Case Closed! The Solution to the Columbia Public Library’s Mini Mystery

Magnifying Glass, photo by Rafael Anderson Gonzales via FlickrThanks to the readers who grabbed a mystery from our special display at the Columbia Public Library and submitted an answer to the mini mystery included in all of the books. Three lucky readers were selected from the super sleuths who discovered whodunit, and they have won either a signed copy of Tim O’Mara’s “Sacrifice Fly” or a Barnes and Noble gift card.

Who set up the robbery in our mini mystery? It was art expert Gilbert Bowles! How did he do it? Read on!

Here are the clues that point to the culprit:

It was Bowles who signaled the driver to pull into the hotel lot. Knowing the location of their stop, he then called the backup car lagging a few minutes behind. He knew that Sims had parked in the area behind the hotel, and while the van was being parked, he finished the phone call.

Sims had a key to the cab and for the lock on the back doors of the van. But the two minutes in which he was alone at the van were not sufficient time to break the lock and also the case that held the Audubons. He only had the two minutes Keene mentioned to get his luggage, re-lock the back and front of the van, then walk into the reception area of the hotel. Keene could not have alerted the backup car while in the cab with Sims, and Keene had left his cell phone in the cab. So he could not have done it while walking across the parked van to join Bowles.

It was only the art expert, Bowles, who had the time alone with his cell phone, during the brief period when the van was being parked, to inform the backup car of the van’s exact location in the rear parking lot. The backup car did not have to be nearby.
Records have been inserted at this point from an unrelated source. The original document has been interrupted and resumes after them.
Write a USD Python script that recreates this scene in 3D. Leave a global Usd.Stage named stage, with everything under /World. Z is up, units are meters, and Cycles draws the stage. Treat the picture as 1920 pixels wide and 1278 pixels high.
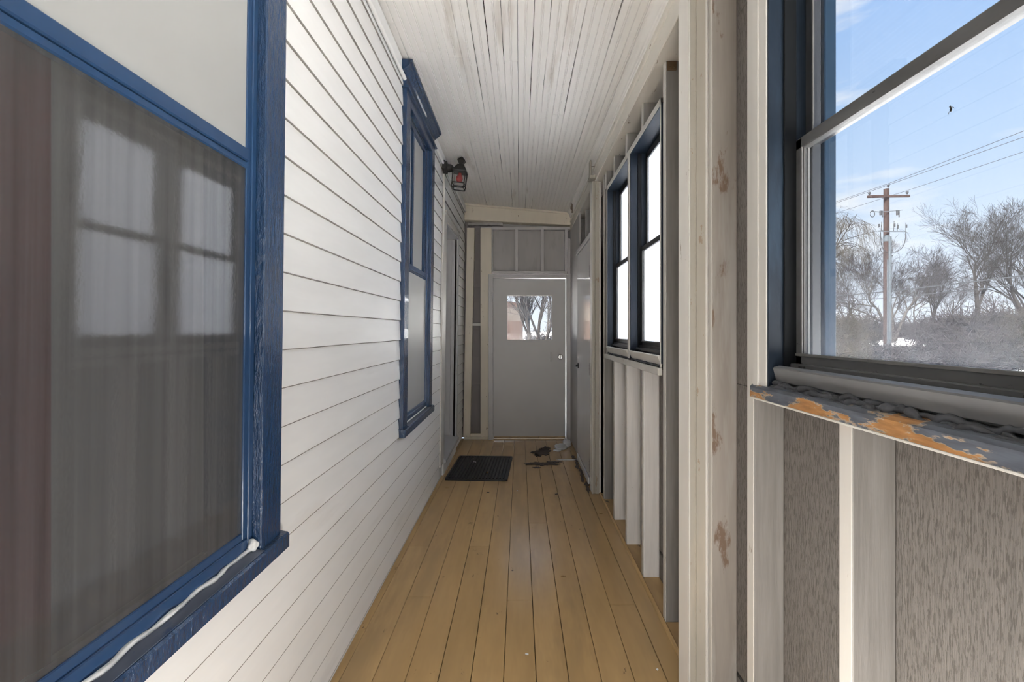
import math, random
import numpy as np
import trimesh
from shapely.geometry import Polygon
import usdkit
import meshkit
from pxr import Usd, UsdGeom, UsdLux, UsdShade, Gf

stage = Usd.Stage.CreateInMemory()
UsdGeom.SetStageUpAxis(stage, "Z")
UsdGeom.SetStageMetersPerUnit(stage, 1.0)
UsdGeom.Xform.Define(stage, "/World")
UsdGeom.Scope.Define(stage, "/World/Looks")
rng = random.Random(7)
nrg = np.random.default_rng(7)

# ------------------------------------------------------------------ camera, sky, sun, exposure
cam = UsdGeom.Camera.Define(stage, "/World/camera")
cam.CreateHorizontalApertureAttr(36.0)
cam.CreateFocalLengthAttr(16.406)
cam.CreateHorizontalApertureOffsetAttr(-0.272)
cam.CreateVerticalApertureOffsetAttr(-0.3656)
cam.AddTranslateOp().Set((0, 0, 1.38))
cam.AddRotateXOp().Set(90)
cam.CreateExposureAttr(1.14)

sky = UsdLux.DomeLight.Define(stage, "/World/sky")
sky.CreateIntensityAttr(1.14)
SKY = usdkit.material(stage, "/World/Looks/sky_air", {
    "t": ("texture_coordinate", {}), "s": ("separate_xyz", {}),
    "r": ("rgb_ramp", {"ramp": [(0.0, (.42, .45, .49)), (.14, (.355, .41, .485)), (.30, (.265, .35, .48)), (.5, (.185, .285, .465)), (1, (.115, .20, .39))]}),
    "m": ("mapping", {"scale": (2.2, 2.2, 9.0), "location": (3.1, 1.7, 0.4)}),
    "n": ("noise_texture", {"scale": 1.6, "detail": 5.0, "roughness": .55}),
    "c": ("rgb_ramp", {"ramp": [(0, (0, 0, 0)), (.56, (0, 0, 0)), (.68, (.75, .75, .75)), (1, (.9, .9, .9))]}),
    "x": ("mix_color", {"b": (.47, .475, .49)}),
    "b": ("background_shader", {"strength": 1.0})},
    [("t.generated", "s.vector"), ("s.z", "r.fac"), ("t.generated", "m.vector"), ("m.vector", "n.vector"), ("n.fac", "c.fac"),
     ("c.color", "x.fac"), ("r.color", "x.a"), ("x.result", "b.color")], surface="b.background")
UsdShade.MaterialBindingAPI.Apply(sky.GetPrim()).Bind(SKY)

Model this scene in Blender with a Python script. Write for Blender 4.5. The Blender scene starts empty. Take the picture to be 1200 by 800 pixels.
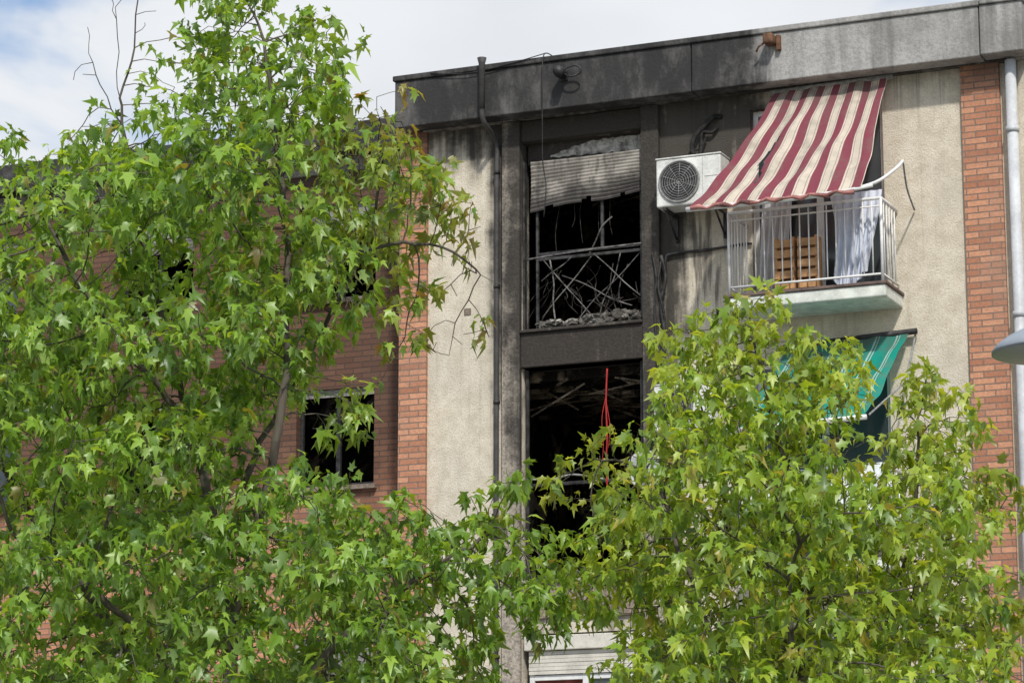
import bpy, bmesh, math, random
import numpy as np
from mathutils import Vector, Matrix
R=math.radians
random.seed(7)
scene=bpy.context.scene

# ---------------------------------------------------------------- helpers
class NT:
    def __init__(s,name,rough=0.8,spec=0.3):
        s.mat=bpy.data.materials.new(name); s.mat.use_nodes=True
        s.t=s.mat.node_tree; s.n=s.t.nodes; s.l=s.t.links
        s.b=s.n['Principled BSDF']; s.b.inputs['Roughness'].default_value=rough
        s.b.inputs['Specular IOR Level'].default_value=spec
        s._co=None
    def put(s,sock,v):
        if isinstance(v,bpy.types.NodeSocket): s.l.new(v,sock)
        elif v is not None:
            if isinstance(v,(tuple,list)) and len(v)==3 and sock.type=='RGBA': v=(*v,1)
            sock.default_value=v
    def co(s):
        if s._co is None:
            tc=s.n.new('ShaderNodeTexCoord'); s._co=tc.outputs['Object']
            sp=s.n.new('ShaderNodeSeparateXYZ'); s.l.new(s._co,sp.inputs[0])
            s.x,s.y,s.z=sp.outputs
        return s._co
    def comb(s,x,y,z):
        c=s.n.new('ShaderNodeCombineXYZ')
        for i,v in enumerate((x,y,z)): s.put(c.inputs[i],v)
        return c.outputs[0]
    def m(s,op,a,b=None,c=None,clamp=False):
        k=s.n.new('ShaderNodeMath'); k.operation=op; k.use_clamp=clamp
        for i,v in enumerate((a,b,c)):
            if v is not None: s.put(k.inputs[i],v)
        return k.outputs[0]
    def scl(s,v,f):
        k=s.n.new('ShaderNodeVectorMath'); k.operation='MULTIPLY'
        s.put(k.inputs[0],v); k.inputs[1].default_value=f; return k.outputs[0]
    def noise(s,scale,detail=4,vec=None,rough=0.55,dist=0.0):
        k=s.n.new('ShaderNodeTexNoise'); s.put(k.inputs['Vector'],vec or s.co())
        k.inputs['Scale'].default_value=scale; k.inputs['Detail'].default_value=min(detail,5)
        k.inputs['Roughness'].default_value=rough; k.inputs['Distortion'].default_value=dist
        return k.outputs['Fac']
    def mr(s,v,a,b,c=0.0,d=1.0,smooth=True):
        k=s.n.new('ShaderNodeMapRange'); k.interpolation_type='SMOOTHSTEP' if smooth else 'LINEAR'
        s.put(k.inputs[0],v)
        for i,q in enumerate((a,b,c,d)): k.inputs[i+1].default_value=q
        return k.outputs[0]
    def mix(s,f,a,b,mode='MIX'):
        k=s.n.new('ShaderNodeMix'); k.data_type='RGBA'; k.blend_type=mode
        s.put(k.inputs[0],f); s.put(k.inputs[6],a); s.put(k.inputs[7],b)
        return k.outputs[2]
    def bump(s,h,strength=0.4,dist=0.01):
        k=s.n.new('ShaderNodeBump'); s.put(k.inputs['Height'],h)
        k.inputs['Strength'].default_value=strength; k.inputs['Distance'].default_value=dist
        s.l.new(k.outputs[0],s.b.inputs['Normal'])
    def col(s,c): s.put(s.b.inputs['Base Color'],c); return s.mat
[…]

It could have been as far behind as five miles and have received Bowles’ signal on the cell phone permitting it to arrive within five minutes.

This entry was posted in Contests & Giveaways and tagged , , .

One Response to Case Closed! The Solution to the Columbia Public Library’s Mini Mystery

  1. Margot says:

    When Gilbert Bowles called the backup car using his cell phone, the police would be able to subpoena the cell phone company for his cell phone activity and find out who he had called and when. That was why I ruled out Gilbert Bowles. The reason why I thought the culprit was Chuck Keene was because he left his cell phone in the van. If Keene’s cell phone contained a phone tracking app or a GPS tracking service, leaving his cell phone in the van would lead the backup car right to the van without Keene doing anything else. It would be that easy.